Hu is poised to assert China’s validity as a rising world power while soothing fears over its intentions.

Meanwhile, President Obama hopes to make progress on China’s troubling human rights issues, and will likely present Hu with the message that expanded civil rights could spur economic growth, the Washington Post reports.

On Wednesday, Hu was met with a grand arrival ceremony on the White House’s South Lawn, where Obama pushed his human rights reform agenda in a speech welcoming the Chinese president.

“History shows that societies are more harmonious, nations are more successful and the world is more just when the rights and responsibilities of all nations and all people are upheld, including the universal rights of every human being,” Obama said.

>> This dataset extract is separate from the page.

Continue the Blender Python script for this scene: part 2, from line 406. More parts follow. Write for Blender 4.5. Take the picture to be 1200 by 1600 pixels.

“Harmonious Society” is a catchphrase of Hu’s administration as his Communist Party tries to retain power in China’s budding free market economy. The Chinese sometimes use the term ironically: Web sites that suddenly vanish are “harmonized away,” the New York Times reports.

Activists have urged Obama to address concerns about worsening human rights conditions in China.

Hu said during the arrival ceremony Wednesday that U.S.-Chinese relations should be based on mutual respect. He said he hoped the state visit would “open a new chapter in cooperation as partners.”

It is Hu’s first trip to the U.S. since 2006.